Athanasius 5, Heretics 0

Athanasius 5, Heretics 0

Athanasius (c.297-373), my favorite early church father, fought heretics with all of his soul. I am brought to tears reading his glorious writings. Please indulge with me each Tuesday as we sit at the feet of our forefather in the faith – a warrior for Christ who relentlessly pursued truth in all the churches. I’ve been posting quotes from his magnum opus “On the Incarnation of the Word” each Tuesday so far. Please check out the past posts – they really are awesome to get into.

Uncle Ath?

Yes kids?

Do you see any significance in the outstretched arms of Jesus on the cross as He died?

Well…

…If any honest Christian wants to know why He suffered death on the cross and not in some other way, we answer thus: in no other way was it expedient for us, indeed the Lord offered for our sakes the one death that was supremely good. He had come to bear the curse that lay on us; and how could He “become a curse” otherwise than by accepting the accursed death? And that death is the cross, for it is written “Cursed is every one that hangs on tree.”

Again, the death of the Lord is the ransom of all, and by it “the middle wall of partition” is broken down and the call of the Gentiles comes about.

How could He have called us if He had not been crucified, for it is only on the cross that a man dies with arms outstretched? Here, again, we see the fitness of His death and of those outstretched arms: it was that He might draw His ancient people with the one and the Gentiles with the other, and join both together in Himself.

My favorite uncle.

A little allegorical, yes, but wow – think of the image painted there. The Word of God made flesh, a perfect Man – perfect in love, grace, and purity – being murdered ruthlessly and with mockery.
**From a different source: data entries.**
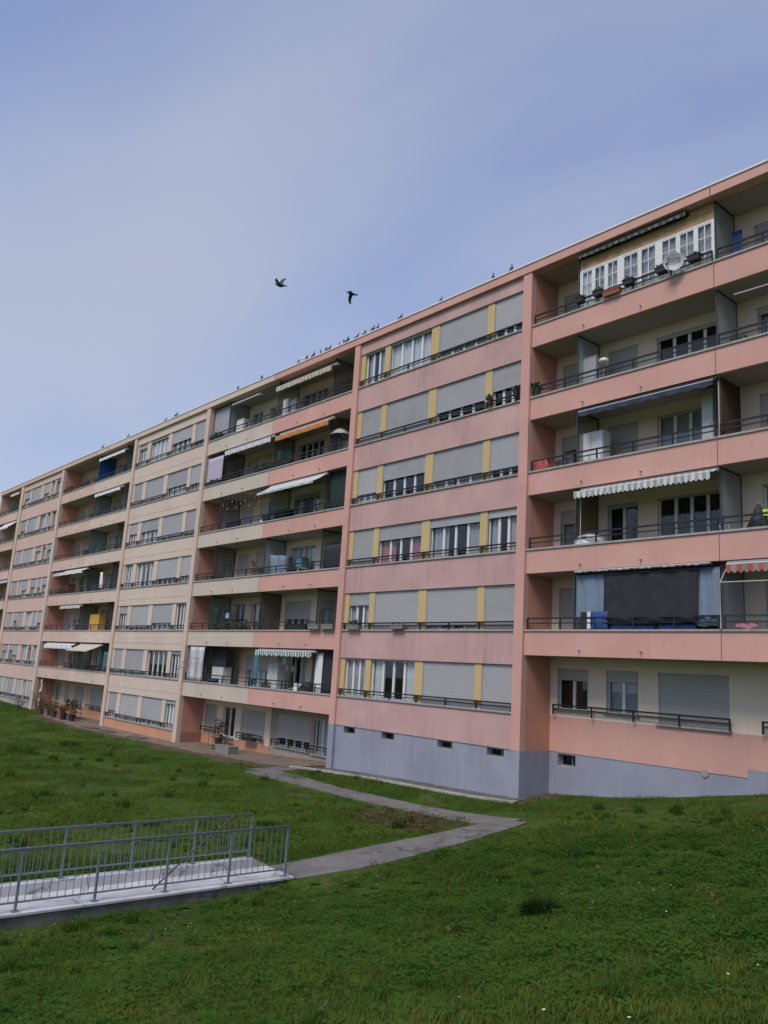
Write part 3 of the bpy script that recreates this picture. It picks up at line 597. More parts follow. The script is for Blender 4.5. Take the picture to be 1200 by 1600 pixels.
# ------------------------------------------------------------------ ramp with its railings
RZ = -.50
ramp = thing('ramp', 'white painted concrete access ramp at the left', 'ramp', (-15.3, -20, RZ)); ramp['kind'] = 'structure'
Y0, Y1 = -36.0, -11.1
MB().box(-15.92, -14.70, Y0, Y1, -1.4, RZ-.03).build('ramp_base', 'mossy_concrete', ramp)
MB().box(-15.95, -14.66, Y0, Y1+.03, RZ-.028, RZ+.01).build('deck', 'ramp_paint', ramp)
MB().box(-15.95, -15.72, Y0, -11.42, RZ+.012, RZ+.19).build('kerb', 'ramp_paint', ramp)
mb = MB(); a0, a1, zt = -15.95, -15.72, RZ+.19
mb.v = [(a0,-11.418,RZ+.012),(a1,-11.418,RZ+.012),(a1,-11.418,zt),(a0,-11.418,zt),(a0,-11.02,RZ+.012),(a1,-11.02,RZ+.012)]
mb.f = [(0,1,2,3),(4,3,2,5),(0,3,4),(1,5,2),(0,4,5,1)]; mb.build('kerb_end', 'concrete', ramp)
def ramp_rail(x, yend, zb, ztop, label):
    R = thing('ramp_railing', label, 'railing', (x, (Y0+yend)/2, zb), 'railings of the access ramp')
    MB().tube([(x,Y0,ztop),(x,yend+.01,ztop)], .024, 10).build('top_rail', 'galv', R, True)
    bx('bottom_rail', x-.015, x+.015, Y0, yend, zb+.13, zb+.155, 'galv', R)
    y = yend; i = 0
    while y > Y0:
        p = bx('post', x-.02, x+.02, y-.02, y+.02, zb+.012, ztop-.02, 'galv', R)
        bx('base_plate', x-.06, x+.06, y-.06, y+.06, zb, zb+.012, 'galv', p)
        for j in range(1, 10):
            yy = y-1.34*j/10
            if yy > Y0+.05: bx('baluster', x-.005, x+.005, yy-.005, yy+.005, zb+.155, ztop-.02, 'galv', R)
        y -= 1.34
ramp_rail(-14.80, -11.22, RZ+.012, RZ+.99, 'grey steel balustrade on the near edge of the white ramp')
ramp_rail(-15.84, -11.47, RZ+.192, RZ+1.08, 'grey steel balustrade on the far raised kerb of the ramp')
mb = MB(); P = []
for i in range(15):
    t = i/14; P.append((-15.0-.66*t+.015*math.sin(t*7), -14.05+1.95*t, RZ+.03+1.06*t+.03*math.sin(t*5)))
P += [(-15.67,-12.03,RZ+1.13),(-15.67,-11.98,RZ+1.12),(-15.66,-11.97,RZ+1.07)]
mb.tube(P, [.017]*12+[.015]*6, 7).build('bent_stick', 'stick', None, True, label='long brown bent stick leaning across the ramp railings', cat='stick')

# ------------------------------------------------------------------ grass, clover, weeds (uncountable)
def leaf_mat(name, c0, c1, trans=.25):
    m, t, b = mat_new(name); b.inputs['Roughness'].default_value = .8; b.inputs['Specular IOR Level'].default_value = .08
    oi = N(t, 'ShaderNodeObjectInfo'); g = N(t, 'ShaderNodeNewGeometry'); n = N(t, 'ShaderNodeTexNoise'); n.inputs['Scale'].default_value = .6; n.inputs['Detail'].default_value = 7; n.inputs['Roughness'].default_value = .62
    t.links.new(g.outputs['Position'], n.inputs['Vector'])
    mr = N(t, 'ShaderNodeMapRange'); mr.inputs['From Min'].default_value = .36; mr.inputs['From Max'].default_value = .64; t.links.new(n.outputs['Fac'], mr.inputs['Value'])
    a = N(t, 'ShaderNodeMath', operation='MULTIPLY_ADD'); a.inputs[1].default_value = .35; t.links.new(oi.outputs['Random'], a.inputs[0])
    hf = N(t, 'ShaderNodeMath', operation='MULTIPLY'); hf.inputs[1].default_value = .65; t.links.new(mr.outputs[0], hf.inputs[0]); t.links.new(hf.outputs[0], a.inputs[2])
    mx = N(t, 'ShaderNodeMix', data_type='RGBA'); t.links.new(a.outputs[0], mx.inputs[0]); mx.inputs[6].default_value = (*c0, 1); mx.inputs[7].default_value = (*c1, 1); t.links.new(mx.outputs[2], b.inputs['Base Color'])
    o = t.nodes['Material Output']; tl = N(t, 'ShaderNodeBsdfTranslucent'); t.links.new(mx.outputs[2], tl.inputs[0]); ms = N(t, 'ShaderNodeMixShader'); ms.inputs[0].default_value = trans
    t.links.new(b.outputs[0], ms.inputs[1]); t.links.new(tl.outputs[0], ms.inputs[2]); t.links.new(ms.outputs[0], o.inputs[0])
leaf_mat('grass_blade', (.038,.086,.012), (.140,.165,.030)); leaf_mat('clover_leaf', (.030,.085,.011), (.068,.130,.019)); leaf_mat('tall_blade', (.014,.045,.006), (.036,.082,.010)); leaf_mat('clump_blade', (.014,.036,.007), (.032,.066,.012)); leaf_mat('weed_leaf', (.16,.085,.045), (.07,.085,.03)); leaf_mat('dry_twig', (.10,.07,.045), (.17,.125,.08))
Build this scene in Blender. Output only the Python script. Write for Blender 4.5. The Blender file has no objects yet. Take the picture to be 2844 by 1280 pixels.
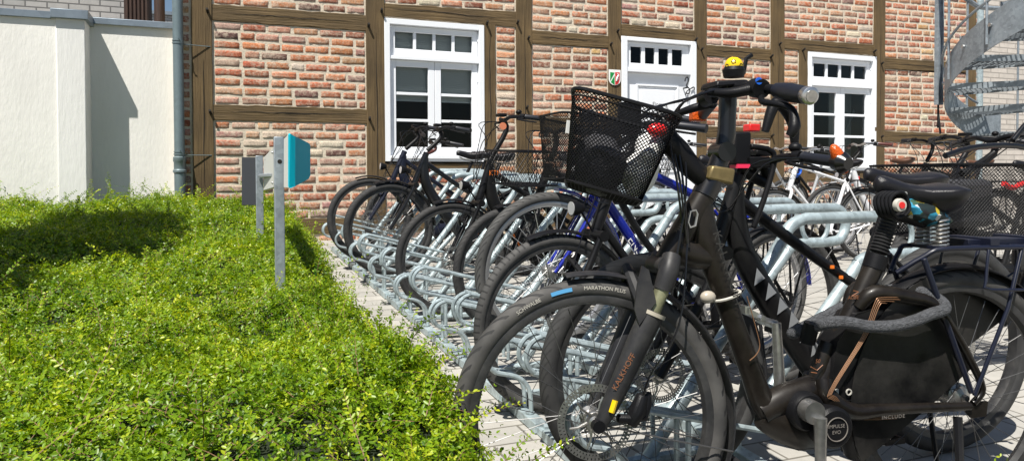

He was suffering not only the incredible pains of torture, but also the shame of nakedness and disfigurement before His nation… and in the midst of this, His arms pinned to the wood, He was calling His Jewish family to Him with one bleeding hand, and His Gentile flock with the other, carrying each of us down into His death with Him so that we might rise again with Him in His resurrection.

Meditate, my friends. Before you go off to the next thing, meditate.